Il metodo di Sethi — che “gonfia” i costi passati capitalizzandoli a tassi di mercato e li confronta con il patrimonio pensionistico — è, prima di tutto, uno strumento di persuasione. Funziona benissimo sul piano emotivo: è immediato, visivamente d’impatto e induce la reazione istintiva “Sto pagando troppo!”.
Tuttavia, dal punto di vista matematico e logico, risulta fuorviante.
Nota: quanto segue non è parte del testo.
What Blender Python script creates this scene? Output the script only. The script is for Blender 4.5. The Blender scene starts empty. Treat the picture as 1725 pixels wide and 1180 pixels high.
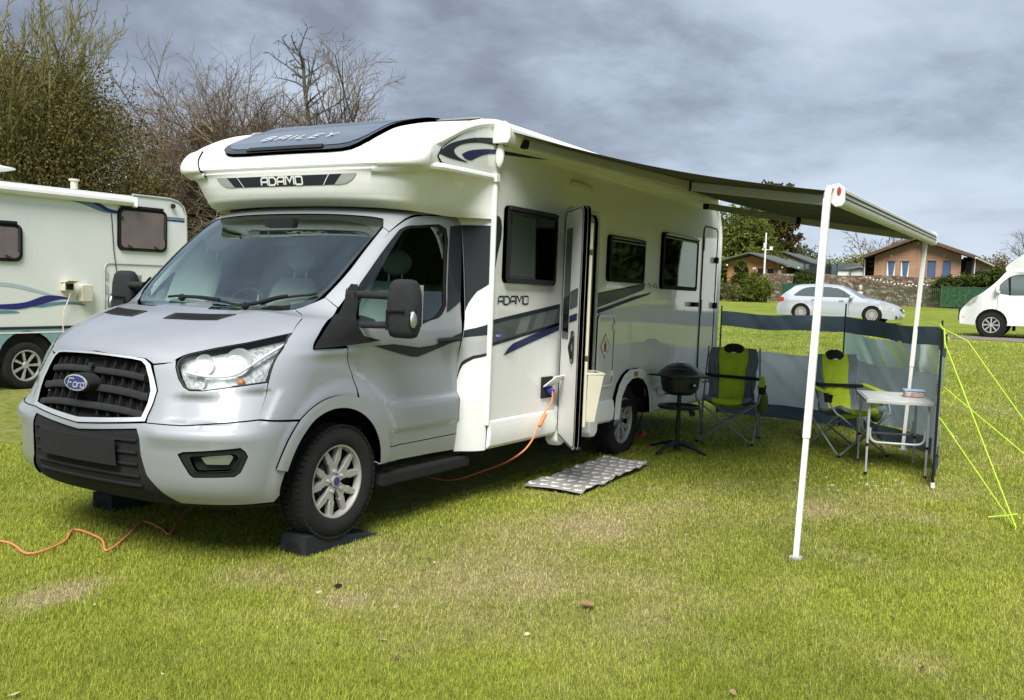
import bpy, bmesh, math, random
import numpy as np
from math import sin, cos, pi, radians, hypot, sqrt, atan2
from mathutils import Vector, Matrix, Euler
from mathutils.geometry import delaunay_2d_cdt
random.seed(7); RNG = np.random.default_rng(7)
SC = bpy.context.scene; COL = SC.collection
# ---------------- camera, sky, sun, exposure ----------------
cam = bpy.data.cameras.new('camera'); cam_o = bpy.data.objects.new('camera', cam); COL.objects.link(cam_o)
YAW, PIT, ROL = 1.04013879, -0.0737833373, 0.033051051
fw = Vector((sin(YAW)*cos(PIT), cos(YAW)*cos(PIT), sin(PIT)))
rt = Vector((cos(YAW), -sin(YAW), 0)); up = rt.cross(fw)
r2 = cos(ROL)*rt + sin(ROL)*up; u2 = -sin(ROL)*rt + cos(ROL)*up
M = Matrix((r2, u2, -fw)).transposed().to_4x4(); M.translation = Vector((-3.29290614, -4.71060141, 1.60328727))
cam_o.matrix_world = M
cam.sensor_width = 36.0; cam.lens = 36.0*1605.27981/1725.0; cam.shift_y = 8.77/1725.0
cam.clip_start = 0.05; cam.clip_end = 3000
SC.camera = cam_o
SUN_EL, SUN_AZ = radians(50), radians(203)      # azimuth of the sun measured from +x counter-clockwise
sunv = Vector((cos(SUN_EL)*cos(SUN_AZ), cos(SUN_EL)*sin(SUN_AZ), sin(SUN_EL)))
sl = bpy.data.lights.new('sun', 'SUN'); sl.energy = 1.5; sl.angle = radians(32); sl.color = (1.0, .965, .89)
so = bpy.data.objects.new('sun', sl); COL.objects.link(so); so.rotation_euler = sunv.to_track_quat('Z', 'Y').to_euler(); so.location = (0, 0, 30)
W = bpy.data.worlds.new('World'); SC.world = W; W.use_nodes = True
nt = W.node_tree; nt.nodes.clear(); N = nt.nodes.new; L = nt.links.new
out = N('ShaderNodeOutputWorld'); add = N('ShaderNodeMixShader'); L(add.outputs[0], out.inputs[0])
sky = N('ShaderNodeTexSky'); sky.sky_type = 'NISHITA'; sky.sun_disc = False; sky.sun_elevation = SUN_EL; sky.sun_rotation = pi/2-SUN_AZ
b1 = N('ShaderNodeBackground'); b1.inputs[1].default_value = .05; L(sky.outputs[0], b1.inputs[0])
tc = N('ShaderNodeTexCoord'); sep = N('ShaderNodeSeparateXYZ'); L(tc.outputs['Generated'], sep.inputs[0])
def mth(op, a, b=None, c=None, tree=None, clamp=False):
    n = (tree or nt).nodes.new('ShaderNodeMath'); n.operation = op; n.use_clamp = clamp
    for i, v in enumerate((a, b, c)):
        if v is None: continue
        if isinstance(v, (int, float)): n.inputs[i].default_value = v
        else: (tree or nt).links.new(v, n.inputs[i])
    return n.outputs[0]
zc = mth('ADD', mth('MAXIMUM', sep.outputs[2], 0.0), .26)
cb = N('ShaderNodeCombineXYZ'); L(mth('DIVIDE', sep.outputs[0], zc), cb.inputs[0]); L(mth('DIVIDE', sep.outputs[1], zc), cb.inputs[1]); cb.inputs[2].default_value = .7
def noise(tree, vec, scale, detail=6, rough=.55, dist=0.0):
    n = tree.nodes.new('ShaderNodeTexNoise'); n.inputs['Scale'].default_value = scale; n.inputs['Detail'].default_value = detail
    n.inputs['Roughness'].default_value = rough; n.inputs['Distortion'].default_value = dist
    if vec is not None: tree.links.new(vec, n.inputs['Vector'])
    return n
def ramp(tree, fac, stops):
    r = tree.nodes.new('ShaderNodeValToRGB'); e = r.color_ramp.elements
    while len(e) < len(stops): e.new(.5)
    for i, (p, c) in enumerate(stops): e[i].position = p; e[i].color = tuple(c)+(1,) if len(c) == 3 else c
    tree.links.new(fac, r.inputs[0]); return r
n1 = noise(nt, cb.outputs[0], 1.25, 9, .58, .2); n2 = noise(nt, cb.outputs[0], 5.0, 7, .60, .2)
mixn = mth('ADD', mth('MULTIPLY', n1.outputs[0], .78), mth('MULTIPLY', n2.outputs[0], .22))
cr = ramp(nt, mixn, [(.40, (.064, .075, .094)), (.475, (.092, .108, .136)), (.53, (.118, .138, .170)), (.64, (.155, .178, .210))])
hz = ramp(nt, sep.outputs[2], [(0.0, (.26, .30, .34)), (.07, (.20, .23, .27)), (.2, (.115, .14, .175)), (1.0, (.115, .14, .175))])
hm = N('ShaderNodeMix'); hm.data_type = 'RGBA'; hfac = ramp(nt, sep.outputs[2], [(0.0, (.75,)*3), (.10, (.35,)*3), (.22, (0,)*3)])
L(hfac.outputs[0], hm.inputs[0]); L(cr.outputs[0], hm.inputs[6]); L(hz.outputs[0], hm.inputs[7])
b2 = N('ShaderNodeBackground'); b2.inputs[1].default_value = 1.0; L(hm.outputs[2], b2.inputs[0])
cov = ramp(nt, mixn, [(.40, (.97,)*3), (.72, (.95,)*3)])
L(cov.outputs[0], add.inputs[0]); L(b1.outputs[0], add.inputs[1]); L(b2.outputs[0], add.inputs[2])
SC.view_settings.view_transform = 'Standard'; SC.view_settings.look = 'None'; SC.view_settings.exposure = 1.95; SC.view_settings.gamma = 1.0
SC.view_settings.use_curve_mapping = False
SC.cycles.max_bounces = 8; SC.cycles.transparent_max_bounces = 16; SC.cycles.caustics_reflective = False; SC.cycles.caustics_refractive = False

# ---------------- materials ----------------
def newmat(name):
    m = bpy.data.materials.new(name); m.use_nodes = True
    return m, m.node_tree, m.node_tree.nodes['Principled BSDF']
def pbr(name, col, rough=.5, metal=0.0, coat=0.0, var=.06, vs=6.0, bump=0.0, bs=60.0, spec=.5, coatr=.04, rvar=.05, sheen=0, orange=0, streak=0):
    m, t, p = newmat(name); p.inputs['Metallic'].default_value = metal; p.inputs['Coat Weight'].default_value = coat
    p.inputs['Coat Roughness'].default_value = coatr; p.inputs['Specular IOR Level'].default_value = spec
    co = t.nodes.new('ShaderNodeTexCoord'); nn = noise(t, co.outputs['Object'], vs, 5, .6)
    a = tuple(max(0, c*(1-var)) for c in col[:3]); b = tuple(min(1, c*(1+var)) for c in col[:3])
    r = ramp(t, nn.outputs[0], [(.3, a), (.7, b)]); t.links.new(r.outputs[0], p.inputs['Base Color'])
    t.links.new(mth('ADD', mth('MULTIPLY', nn.outputs[0], rvar*2), rough-rvar, tree=t), p.inputs['Roughness'])
    if streak:
        mp_ = t.nodes.new('ShaderNodeMapping'); mp_.inputs['Scale'].default_value = (16, 16, .8); t.links.new(co.outputs['Object'], mp_.inputs[0]); n4 = noise(t, mp_.outputs[0], 1.6, 6, .7); n5 = noise(t, co.outputs['Object'], .9, 3, .6)
        f4 = mth('MULTIPLY', mth('MULTIPLY', mth('SUBTRACT', n4.outputs[0], .48, tree=t), 5.0, tree=t, clamp=True), mth('MULTIPLY', n5.outputs[0], streak, tree=t), tree=t, clamp=True)
        mx4 = t.nodes.new('ShaderNodeMix'); mx4.data_type = 'RGBA'; t.links.new(f4, mx4.inputs[0]); t.links.new(r.outputs[0], mx4.inputs[6]); mx4.inputs[7].default_value = (.30, .29, .24, 1); t.links.new(mx4.outputs[2], p.inputs['Base Color'])
    if sheen: p.inputs['Sheen Weight'].default_value = sheen
    if bump:
        bn = t.nodes.new('ShaderNodeBump'); bn.inputs['Strength'].default_value = bump; bn.inputs['Distance'].default_value = .01
        n3 = noise(t, co.outputs['Object'], bs, 4, .6); t.links.new(n3.outputs[0], bn.inputs['Height']); t.links.new(bn.outputs[0], p.inputs['Normal'])
        if orange: t.links.new(bn.outputs[0], p.inputs['Coat Normal'])
    return m
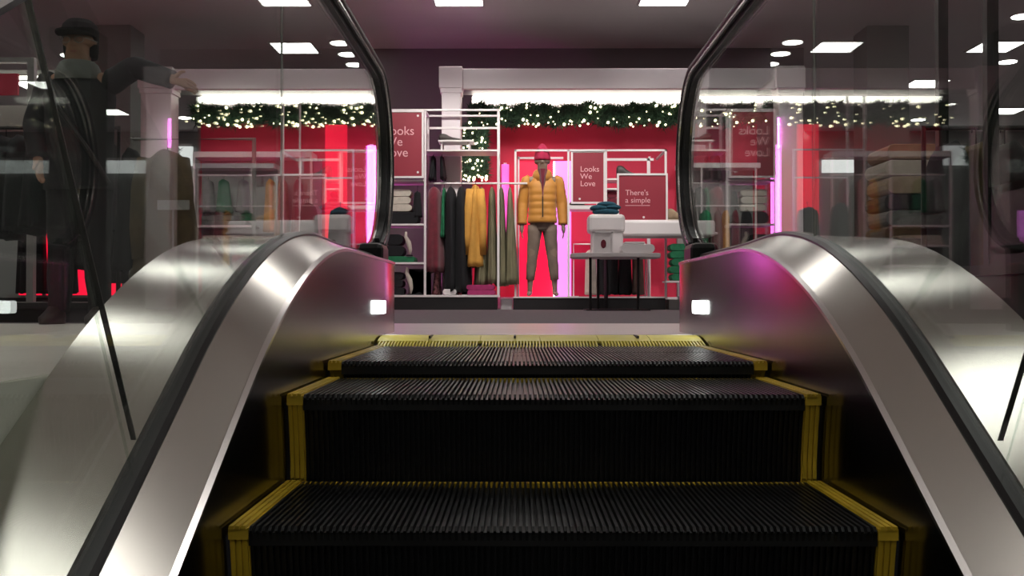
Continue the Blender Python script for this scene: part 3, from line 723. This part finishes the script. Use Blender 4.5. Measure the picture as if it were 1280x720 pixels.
folded('white flat lid lying on the white box', 'box', 1.12, 1.34, 10.88, 11.08, .731, .755, 'boxwhite', 1, name='card_box')
t = thing('display_riser', 'white block on the white table carrying the teal knitwear', 'display block', (.96, 11.25, .632))
obj('block', B((.80, 1.14, 11.12, 11.38, .633, 1.06)), 'boxwhite', t, bevel=.02); obj('cloth_cover', B((.76, 1.16, 11.10, 11.40, .86, 1.065)), 'boxwhite', t, bevel=.04)
bm = bmesh.new(); 
for (x, z, r, s3) in ((.96, 1.10, .13, (1.15, .8, .32)), (.90, 1.14, .09, (1.3, .9, .45)), (1.02, 1.15, .09, (1.2, .9, .4)), (.97, 1.18, .09, (1.2, .8, .4))): ball(bm, (x, 11.25, z), r, 3, s3)
tag(obj('knit_pile', bm, 'teal', smooth=True), 'crumpled teal knitwear lying on the white block', 'knitwear')
t = thing('long_display_table', 'long white draped table behind the small table, reaching to the handrail', 'table', (1.5, 12.2, FZ))
obj('tabletop', B((.95, 2.25, 11.55, 11.95, .87, .90)), 'boxwhite', t, bevel=.01); obj('table_cover', B((1.12, 2.22, 11.53, 11.97, .85, 1.03)), 'boxwhite', t, bevel=.03)
for (x, y) in ((1.0, 11.6), (2.2, 11.6), (1.0, 11.8), (2.2, 11.8)): obj('leg', B((x-.012, x+.012, y-.012, y+.012, FZ, .87)), 'blackmetal', t)
obj('lower_shelf', B((1.66, 2.22, 11.57, 11.83, .33, .35)), 'whitemetal', t)
for i in range(5): folded(f'green folded sweater on the shelf under the long table, {["lowest", "second lowest", "middle", "second highest", "topmost"][i]} of its stack', 'folded clothes', 1.72, 1.96, 11.59, 11.82, .351+.085*i, .434+.085*i, 'greenc', 1, 'green sweaters under the long table', i)
for i in range(3): folded(f'crimson folded sweater on the shelf beside the green stack, {["lowest", "middle", "topmost"][i]} one', 'folded clothes', 1.99, 2.2, 11.59, 11.82, .351+.1*i, .45+.1*i, 'beanie', 1, 'crimson sweaters under the long table', 20+i)
shoe('brown shoe standing at the right end of the long white table', 1.83, 11.75, 1.031, .25, .15, 'tan')
folded('grey folded scarf on the left end of the long table', 'folded clothes', .60, .78, 12.05, 12.3, 1.251-.0, 1.30, 'greyc', 1)
for i, (x, m, w, lab) in enumerate([(.86, 'cream', .12, 'pale shirt hanging under the white table beside the black legs'), (1.0, 'blackc', .13, 'black trousers hanging behind the white table, left pair'), (1.13, 'navy', .13, 'dark trousers hanging behind the white table, middle pair'),
                       (1.27, 'blackc', .14, 'black trousers hanging behind the white table, right pair'), (1.42, 'taupe', .12, 'brown trousers hanging rightmost behind the white table')]):
    hang(lab, 'trousers', x, 12.25, .74, .20, w, w+.02, .2, m, 'trousers hanging behind the white table', seed=40+i)
t = thing('low_rail', 'low white rail behind the white table holding the dark trousers', 'clothes rail', (1.15, 12.25, .172)); bm = bmesh.new(); tube(bm, [(.66, 12.25, .172), (.66, 12.25, .80), (1.52, 12.25, .80), (1.52, 12.25, .172)], .009, 8); obj('rail', bm, 'whitemetal', t); obj('foot', B((.6, .72, 12.2, 12.3, .173, .18), (1.46, 1.58, 12.2, 12.3, .173, .18)), 'whitemetal', t)
o = obj('side_plinth', B((1.76, 2.6, 12.0, 12.7, FZ, .14)), 'greyframe', bevel=.005); tag(o, 'low grey plinth right of the black one', 'plinth')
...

Si basa su assunzioni irrealistiche, presuppone una gestione fai-da-te impeccabile, ignora del tutto il valore aggiunto della consulenza e non distingue tra una spesa di consumo e un investimento in competenze o servizi.
Una scelta davvero consapevole — e responsabile — non può appoggiarsi su questo tipo di scorciatoia. Richiede una valutazione molto più completa, che tenga conto di:
la complessità del portafoglio,
gli obiettivi di lungo termine (pensione, eredità, diversificazione, protezione),
il tempo, la disciplina e le competenze che l’investitore è effettivamente disposto a dedicare,
la qualità del consulente: indipendenza, trasparenza, modello fee-only, orientamento al valore,
il beneficio reale, anche non immediatamente quantificabile, in termini di pianificazione, gestione del rischio, protezione comportamentale, risparmio di tempo e riduzione dello stress,
la distanza tra il livello di competenze dell’investitore retail e quello di un professionista.
Per molti investitori, la commissione AUM non è un “nemico” da demonizzare, ma il prezzo di un servizio. E come qualunque servizio di qualità, può non solo essere giustificato, ma anche ripagarsi ampiamente nel tempo — a condizione che sia erogato con competenza, indipendenza e allineamento di interessi.